CHANDLER, Ariz. — Bashas', one of the nation's largest independently owned supermarket operators, is expanding into the high-end wine and spirits business.

The chain has broken from its traditional roots with the recent purchase of three Sportsman's Fine Wine and Spirits stores in the rapidly growing Phoenix area, officials said. A wine storage facility also is included in the purchase.

Terms of the deal, which closed late last month, were not made public.

“We're just happy to say it's come to fruition, and now the real fun begins,” Mike Proulx, Bashas' president and chief operating officer, told SN. “This is a whole new world for us, and it's a marriage we think will be a good one for us.”

Proulx said there are no immediate changes being planned for the new properties, which range from 3,100 to 5,000 square feet, and that most of the existing employees will be retained. A special division within the company has been set up to run the stores.

“Sportsman's does very, very well in this marketplace,” he said. “They have a great business model.

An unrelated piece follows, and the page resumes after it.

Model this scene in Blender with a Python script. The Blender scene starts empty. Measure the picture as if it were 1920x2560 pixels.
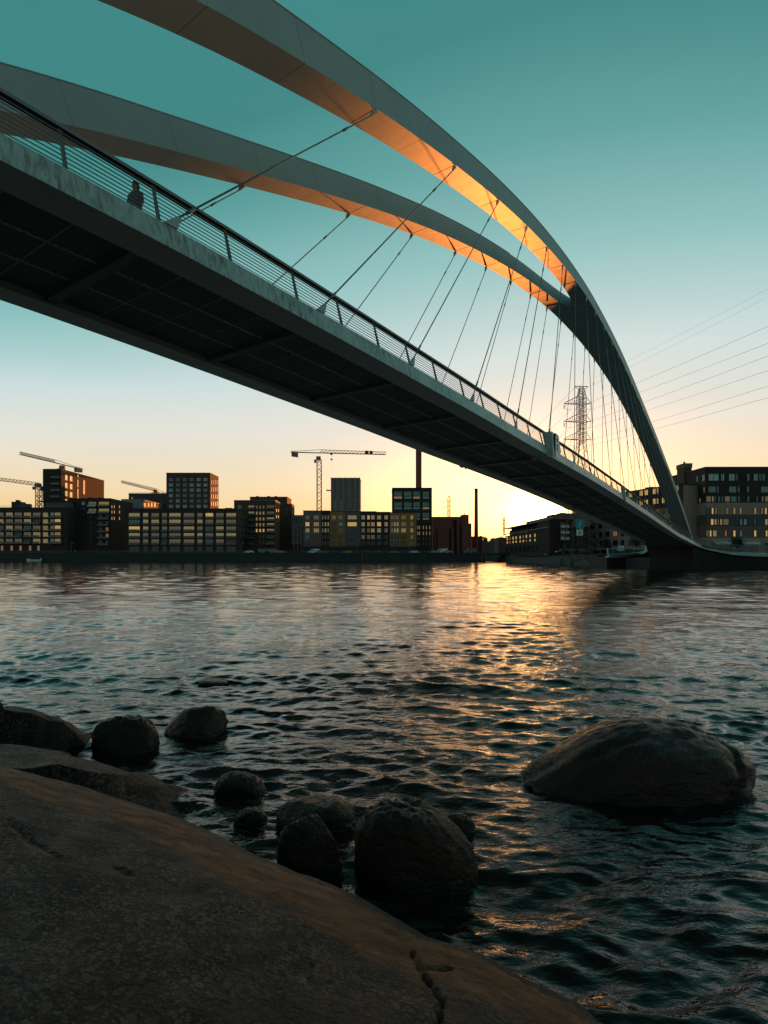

Our plan is to use their expertise and certainly their ideas.”

Proulx said the company's long-term plans are to grow the Sportsman's banner, increasing the number of stores in Phoenix and Tucson, Ariz.

Bashas' officials were approached last summer by Sportsman's owner Robert Lee about the possibility of acquiring the popular wine shops, which got started in the Phoenix area in the early 1950s and grew to become a fixture with the fine wine crowd. Lee, a Canadian businessman, could not be reached for comment.

Sportsman's stores have a longstanding reputation in the area for cultivating the affluent consumer looking for a special or hard-to-fine premium bottle of wine not available at other retail or discount stores.

Not that Bashas', No. 52 on SN's list of the Top 75 food retailers in North America with estimated 2006 sales of $2.1 billion, is a stranger to selling fine wine. The company operates AJ's Fine Foods, an 11-store banner targeting just that market.

The AJ's stores include a section that caters to fine wine and liquor buyers, often vying with Sportsman's for the “Best of” awards in local popularity polls.

Bashas' officials said they believe that the purchase will only serve to complement the existing AJ's banner, offering customers more of an opportunity to buy products that may be allocated by select producers.

Neil Stern, retail analyst and senior partner at McMillan-Doolittle Consulting in Chicago, said Bashas' has a good reputation for developing niche markets, but that the company is jumping into a tough area.

“It's a category that has had a lot of growth and has a chance to differentiate you,” Stern said. “But there is a lot of margin pressure from Costco and the clubs out there.”

He said the jury still is out on whether the venerable Arizona company, which turns 75 years old this year, can be successful in this new arena.

“Bashas' been a chain to be admired for a lot of reasons,” he said. “One reason is they've developed formats to satisfy their different customers, and this could be another example of that. We'll just have to see.”